1) Yes, this is the cartoon where Donald Duck yells “Heil Hitler!” 33 times (also known as “a full Bannon”.)
2) Notwithstanding that, it’s a really, really good short.
3) Actually, in context, it’s probably less offensive than pretty much any other short we’ll be reviewing as part of this series.
When I announced this series, I posted this image of a saber wielding Donald leading a battalion of cartoon critters into battle against the forces of the Third Reich.
There were no survivors.
Some of you very astutely spotted something rather weird with this picture: How prominent Donald is, how de-emphasised Mickey is (he is driving a tank waaaaaaaaay in the background in case you missed him) and how “not there” Goofy is.
It suddenly struck me that I’d never seen a Disney short from the war years that featured either Mickey or Goofy, while I’d seen plenty that featured Donald as well as Huey, Dewey and Louie. So why were the ducks so heavily featured? I resolved to find the answer and embarked on an epic quest across the internet. I consulted Wikipedia. I consulted Quora. God help me and forgive me my sins, I consulted Reddit. And after all that research, do you want to know what I found?
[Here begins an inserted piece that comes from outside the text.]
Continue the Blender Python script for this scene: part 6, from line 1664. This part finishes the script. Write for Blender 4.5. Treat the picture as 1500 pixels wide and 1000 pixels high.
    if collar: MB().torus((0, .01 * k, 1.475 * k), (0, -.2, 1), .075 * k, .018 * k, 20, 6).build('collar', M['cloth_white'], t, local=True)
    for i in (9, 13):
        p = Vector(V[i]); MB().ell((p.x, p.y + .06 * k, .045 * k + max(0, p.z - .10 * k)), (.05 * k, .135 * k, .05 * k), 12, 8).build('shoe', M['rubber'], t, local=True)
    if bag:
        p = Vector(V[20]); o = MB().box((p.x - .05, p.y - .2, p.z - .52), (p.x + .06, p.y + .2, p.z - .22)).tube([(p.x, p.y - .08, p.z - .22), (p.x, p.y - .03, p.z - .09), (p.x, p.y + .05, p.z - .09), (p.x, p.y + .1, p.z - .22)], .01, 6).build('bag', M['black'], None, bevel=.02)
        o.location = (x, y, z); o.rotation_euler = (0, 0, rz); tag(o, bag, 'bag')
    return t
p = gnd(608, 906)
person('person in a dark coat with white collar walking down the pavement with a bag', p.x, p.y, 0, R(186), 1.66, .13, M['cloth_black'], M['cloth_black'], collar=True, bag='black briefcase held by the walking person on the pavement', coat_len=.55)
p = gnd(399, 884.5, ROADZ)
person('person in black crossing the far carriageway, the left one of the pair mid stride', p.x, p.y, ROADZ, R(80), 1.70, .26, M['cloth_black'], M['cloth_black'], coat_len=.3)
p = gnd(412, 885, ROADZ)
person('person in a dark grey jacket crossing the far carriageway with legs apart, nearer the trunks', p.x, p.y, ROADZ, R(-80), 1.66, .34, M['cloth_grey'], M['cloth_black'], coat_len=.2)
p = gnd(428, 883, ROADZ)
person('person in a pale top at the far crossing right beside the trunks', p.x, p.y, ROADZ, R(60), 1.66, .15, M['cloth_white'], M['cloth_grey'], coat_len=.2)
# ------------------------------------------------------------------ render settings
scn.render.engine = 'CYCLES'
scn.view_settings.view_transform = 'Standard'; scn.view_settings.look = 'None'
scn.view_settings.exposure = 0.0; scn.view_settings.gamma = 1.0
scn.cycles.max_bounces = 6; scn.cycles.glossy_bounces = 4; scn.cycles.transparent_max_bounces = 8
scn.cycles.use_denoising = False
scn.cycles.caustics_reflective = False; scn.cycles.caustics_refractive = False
Frustrating and unsatisfying as it might be, from what I can gather the answer to the question “Why did Disney use Donald Duck so heavily in their propaganda and not Mickey and Goofy” the answer appears to be “’Cos they…just…did.” I can offer a few theories, though. At this point in history Donald Duck was cresting in popularity whereas Mickey was already yesterday’s news so his reduced role could simply be a reflection of the fact that he just wasn’t drawing the crowds any more. Goofy was still very much a star, though, which makes his absence quite baffling. The only clue as to why this might be is that Pinto Colvig, Goofy’s voice actor, and Walt had fallen out by this point. Goofy had thus been transitioned into the “How to…” series of cartoons where Goofy doesn’t speak and instead follows the instructions of a suave narrator. These cartoons were very popular so Disney may have simply decided to use the ducks for their propaganda shorts rather than tampering with a formula that was working by sending Goofy into the army.